Ah bu kitap beni çok çok etkileyen bir kitap oldu. Aslında bu kitaba inceleme yazmak çok mümkün değil. Kitapla ilgili Yazılan çizilen o kadar çok inceleme var ki bu Dan Brown un ne kadar usta bir yazar olduğunun göstergesi. Şimdi yazacaklarım bir özet niteliğinde olabilir.
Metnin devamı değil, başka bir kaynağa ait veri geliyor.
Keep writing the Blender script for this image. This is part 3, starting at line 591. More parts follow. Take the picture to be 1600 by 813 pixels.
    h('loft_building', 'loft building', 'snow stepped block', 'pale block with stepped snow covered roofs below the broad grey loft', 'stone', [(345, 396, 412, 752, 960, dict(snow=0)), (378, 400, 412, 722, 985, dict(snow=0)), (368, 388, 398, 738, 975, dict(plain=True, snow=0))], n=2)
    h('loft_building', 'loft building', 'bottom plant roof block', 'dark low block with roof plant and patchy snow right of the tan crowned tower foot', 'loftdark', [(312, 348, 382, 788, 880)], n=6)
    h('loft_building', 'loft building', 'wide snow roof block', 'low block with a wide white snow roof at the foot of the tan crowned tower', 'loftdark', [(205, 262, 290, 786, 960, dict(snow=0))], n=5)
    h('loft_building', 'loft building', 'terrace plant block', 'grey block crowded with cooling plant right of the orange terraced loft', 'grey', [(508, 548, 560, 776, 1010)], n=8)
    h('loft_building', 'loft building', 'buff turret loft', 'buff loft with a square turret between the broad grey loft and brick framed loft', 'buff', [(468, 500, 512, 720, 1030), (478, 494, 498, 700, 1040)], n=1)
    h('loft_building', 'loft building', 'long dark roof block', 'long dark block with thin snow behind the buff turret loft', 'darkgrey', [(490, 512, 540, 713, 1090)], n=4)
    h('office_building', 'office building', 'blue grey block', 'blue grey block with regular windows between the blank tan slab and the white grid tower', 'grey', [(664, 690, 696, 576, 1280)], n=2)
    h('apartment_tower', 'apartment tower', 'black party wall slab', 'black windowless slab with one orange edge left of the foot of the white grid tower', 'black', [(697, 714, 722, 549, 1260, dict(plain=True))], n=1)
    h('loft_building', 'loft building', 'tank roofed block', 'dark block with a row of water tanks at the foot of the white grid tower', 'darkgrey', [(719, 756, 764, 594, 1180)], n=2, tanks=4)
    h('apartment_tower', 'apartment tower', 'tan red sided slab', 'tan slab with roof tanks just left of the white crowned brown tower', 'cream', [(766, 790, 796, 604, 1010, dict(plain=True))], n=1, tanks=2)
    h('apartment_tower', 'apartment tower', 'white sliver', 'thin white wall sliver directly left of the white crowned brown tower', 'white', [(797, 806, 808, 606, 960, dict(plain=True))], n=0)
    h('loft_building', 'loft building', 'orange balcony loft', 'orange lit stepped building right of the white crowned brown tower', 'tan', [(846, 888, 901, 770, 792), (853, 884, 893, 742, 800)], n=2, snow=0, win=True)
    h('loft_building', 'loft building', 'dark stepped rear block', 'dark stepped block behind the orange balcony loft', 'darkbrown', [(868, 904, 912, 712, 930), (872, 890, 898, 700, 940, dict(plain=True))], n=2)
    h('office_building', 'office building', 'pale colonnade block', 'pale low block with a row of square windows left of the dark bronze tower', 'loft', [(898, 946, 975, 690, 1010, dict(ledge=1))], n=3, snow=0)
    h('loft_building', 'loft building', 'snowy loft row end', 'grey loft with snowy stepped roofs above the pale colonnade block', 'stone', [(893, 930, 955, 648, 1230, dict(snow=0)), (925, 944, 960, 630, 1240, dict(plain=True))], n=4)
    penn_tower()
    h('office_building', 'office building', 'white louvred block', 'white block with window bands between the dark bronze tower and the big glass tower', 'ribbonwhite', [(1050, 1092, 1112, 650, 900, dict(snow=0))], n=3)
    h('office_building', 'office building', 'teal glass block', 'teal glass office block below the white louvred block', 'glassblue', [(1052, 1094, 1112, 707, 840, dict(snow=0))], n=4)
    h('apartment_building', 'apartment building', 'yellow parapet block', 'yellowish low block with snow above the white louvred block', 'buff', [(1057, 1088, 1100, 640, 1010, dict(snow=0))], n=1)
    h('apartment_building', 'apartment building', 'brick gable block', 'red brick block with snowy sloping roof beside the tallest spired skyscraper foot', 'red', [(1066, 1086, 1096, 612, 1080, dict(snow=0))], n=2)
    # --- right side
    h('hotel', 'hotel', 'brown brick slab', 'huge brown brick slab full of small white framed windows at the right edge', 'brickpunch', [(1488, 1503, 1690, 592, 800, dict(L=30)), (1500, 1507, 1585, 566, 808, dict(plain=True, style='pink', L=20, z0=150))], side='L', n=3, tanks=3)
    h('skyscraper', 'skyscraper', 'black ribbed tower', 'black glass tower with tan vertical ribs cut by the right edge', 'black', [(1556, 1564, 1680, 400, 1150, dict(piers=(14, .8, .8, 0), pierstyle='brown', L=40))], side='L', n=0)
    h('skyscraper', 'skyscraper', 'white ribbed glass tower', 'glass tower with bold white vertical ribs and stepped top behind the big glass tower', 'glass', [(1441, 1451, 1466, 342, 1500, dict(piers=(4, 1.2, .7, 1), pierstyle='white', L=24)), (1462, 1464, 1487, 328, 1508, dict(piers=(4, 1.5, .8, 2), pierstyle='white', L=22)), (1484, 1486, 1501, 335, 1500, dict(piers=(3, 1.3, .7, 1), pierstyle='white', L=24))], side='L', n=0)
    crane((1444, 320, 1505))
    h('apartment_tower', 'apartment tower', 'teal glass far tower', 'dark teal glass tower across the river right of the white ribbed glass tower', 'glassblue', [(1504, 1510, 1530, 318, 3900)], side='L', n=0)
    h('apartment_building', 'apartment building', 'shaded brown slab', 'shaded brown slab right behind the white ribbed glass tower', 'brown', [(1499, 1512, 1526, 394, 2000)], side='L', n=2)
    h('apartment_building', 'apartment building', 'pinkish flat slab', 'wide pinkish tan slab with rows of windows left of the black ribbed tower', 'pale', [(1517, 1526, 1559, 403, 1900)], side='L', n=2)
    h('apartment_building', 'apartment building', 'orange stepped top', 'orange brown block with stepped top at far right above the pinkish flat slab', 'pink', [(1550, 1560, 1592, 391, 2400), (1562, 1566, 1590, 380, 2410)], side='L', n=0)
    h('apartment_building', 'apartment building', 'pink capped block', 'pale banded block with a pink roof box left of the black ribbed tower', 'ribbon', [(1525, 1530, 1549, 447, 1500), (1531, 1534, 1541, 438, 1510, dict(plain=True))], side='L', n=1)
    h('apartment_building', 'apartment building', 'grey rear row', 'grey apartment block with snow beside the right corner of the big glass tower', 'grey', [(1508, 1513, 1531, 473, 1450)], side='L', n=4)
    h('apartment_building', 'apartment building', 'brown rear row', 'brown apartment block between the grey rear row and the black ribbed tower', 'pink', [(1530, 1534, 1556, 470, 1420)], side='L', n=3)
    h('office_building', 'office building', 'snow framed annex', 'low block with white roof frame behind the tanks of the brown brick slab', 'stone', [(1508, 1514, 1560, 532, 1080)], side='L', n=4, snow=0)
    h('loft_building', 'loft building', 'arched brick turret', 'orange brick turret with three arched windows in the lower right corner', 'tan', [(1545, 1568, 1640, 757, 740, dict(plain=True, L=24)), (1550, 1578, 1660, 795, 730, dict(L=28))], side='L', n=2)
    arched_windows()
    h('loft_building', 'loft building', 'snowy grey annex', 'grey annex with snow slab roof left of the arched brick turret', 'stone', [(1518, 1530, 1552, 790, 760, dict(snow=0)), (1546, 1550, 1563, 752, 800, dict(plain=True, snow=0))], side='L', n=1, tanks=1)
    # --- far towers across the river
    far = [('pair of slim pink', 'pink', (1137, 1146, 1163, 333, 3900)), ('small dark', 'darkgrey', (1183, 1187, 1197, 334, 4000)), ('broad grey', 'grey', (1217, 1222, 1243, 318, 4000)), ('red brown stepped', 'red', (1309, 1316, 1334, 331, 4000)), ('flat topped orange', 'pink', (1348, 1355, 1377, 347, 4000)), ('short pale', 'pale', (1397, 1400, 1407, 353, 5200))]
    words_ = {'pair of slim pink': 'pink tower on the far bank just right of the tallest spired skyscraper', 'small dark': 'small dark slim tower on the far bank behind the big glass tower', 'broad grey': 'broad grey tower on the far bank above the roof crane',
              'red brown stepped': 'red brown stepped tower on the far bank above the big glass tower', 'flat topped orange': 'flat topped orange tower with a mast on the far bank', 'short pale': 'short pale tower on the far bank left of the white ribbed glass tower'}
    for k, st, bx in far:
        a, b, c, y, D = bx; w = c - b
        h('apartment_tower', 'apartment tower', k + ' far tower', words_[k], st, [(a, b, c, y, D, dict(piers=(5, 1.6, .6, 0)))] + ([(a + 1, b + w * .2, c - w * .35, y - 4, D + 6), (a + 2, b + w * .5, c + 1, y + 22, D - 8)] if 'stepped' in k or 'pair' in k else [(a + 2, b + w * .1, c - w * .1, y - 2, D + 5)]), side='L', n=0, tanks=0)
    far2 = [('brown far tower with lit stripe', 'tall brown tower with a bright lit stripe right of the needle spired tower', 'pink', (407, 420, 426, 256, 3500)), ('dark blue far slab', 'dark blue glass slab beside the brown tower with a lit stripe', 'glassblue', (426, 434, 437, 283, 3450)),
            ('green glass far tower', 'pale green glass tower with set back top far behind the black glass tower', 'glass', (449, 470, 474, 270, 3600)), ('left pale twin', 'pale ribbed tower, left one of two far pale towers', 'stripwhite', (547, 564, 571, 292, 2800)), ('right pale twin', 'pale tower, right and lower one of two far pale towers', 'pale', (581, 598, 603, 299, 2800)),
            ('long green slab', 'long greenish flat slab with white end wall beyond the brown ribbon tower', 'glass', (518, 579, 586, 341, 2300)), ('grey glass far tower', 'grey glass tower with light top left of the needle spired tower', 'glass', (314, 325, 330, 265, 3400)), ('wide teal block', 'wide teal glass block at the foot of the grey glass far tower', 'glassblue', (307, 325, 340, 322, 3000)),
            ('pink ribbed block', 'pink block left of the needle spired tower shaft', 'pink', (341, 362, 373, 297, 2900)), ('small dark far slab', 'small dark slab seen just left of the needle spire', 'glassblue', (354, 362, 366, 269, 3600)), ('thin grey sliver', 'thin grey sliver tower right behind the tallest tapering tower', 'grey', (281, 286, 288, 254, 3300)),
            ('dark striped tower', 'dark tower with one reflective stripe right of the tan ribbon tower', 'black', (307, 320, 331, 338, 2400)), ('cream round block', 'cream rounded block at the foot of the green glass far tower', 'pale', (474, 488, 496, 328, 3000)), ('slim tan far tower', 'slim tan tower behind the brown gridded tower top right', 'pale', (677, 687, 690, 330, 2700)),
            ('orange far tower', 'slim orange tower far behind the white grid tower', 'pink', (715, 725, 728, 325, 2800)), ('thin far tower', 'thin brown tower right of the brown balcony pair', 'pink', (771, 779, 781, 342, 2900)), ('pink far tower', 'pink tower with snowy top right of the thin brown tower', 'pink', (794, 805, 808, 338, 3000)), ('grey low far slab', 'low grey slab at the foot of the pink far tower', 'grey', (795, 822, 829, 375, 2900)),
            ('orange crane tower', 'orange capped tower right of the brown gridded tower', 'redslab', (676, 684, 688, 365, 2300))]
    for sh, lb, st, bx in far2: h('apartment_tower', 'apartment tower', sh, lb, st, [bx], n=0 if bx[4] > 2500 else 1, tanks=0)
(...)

Robert Langdon bir gece uykusundan uyandırılır ve bir cinayet için bilgilerine başvurmak için yüzbaşı Bezu Fache tarafından cinayet yeri olan louvre ye davet edilir. Simge bilimci olan Langdon lauvrenin müdürü Jasques Sauniere nin cesedini incelendiğinde müdürün ölmeden önce yazdığı mesajları ve kendi kanıyla karnına çizmiş olduğu sembolü inceler. Bu sırada diğer bir baş karakter olan Sophia olaya dahil olur ve Langdona yüzbaşıdan gizli şekilde kaçması gerektiğini cinayetin baş suphelisinin olduğunu anlatır. Sophie aynı zamanda öldürülen müze müdürünün torunudur. Aslında yazmış olduğu mesajın ona yazıldığını açıklar ve birlikte mesajlar üzerine bir araştırmaya girerler.
Araştırma sırasında Sophia büyükbabasinin Sion tarikatinin büyük üstadı olduğunu ve bir sırrı kendiyle birlikte dört kişinin sakladığını öğrenir. Bu sır kutsal kasenin yeridir. Ama aynı gün sırrı bile diğer üyeler de öldürülünce büyük babası sırrı koruması için Sophia ve Robert Langdona bu sırrı devretmek ister onlara izler, mesajlar, anahtar bırakır. Bu ikili hem polisten kaçıyor hem de kutsal kase sırrını öğrenmeye çalışıyorlar.
Derken kitap öyle bir hal alıyor ki din, semboller, tarikatlar, kutsal kase, İsa, Magdalalı Meryem, Da vinci ve eserleri gibi bir çok konuda bilgi veriyor. Sanatın tarihin gizemin birleştiği mükemmel bir kitap.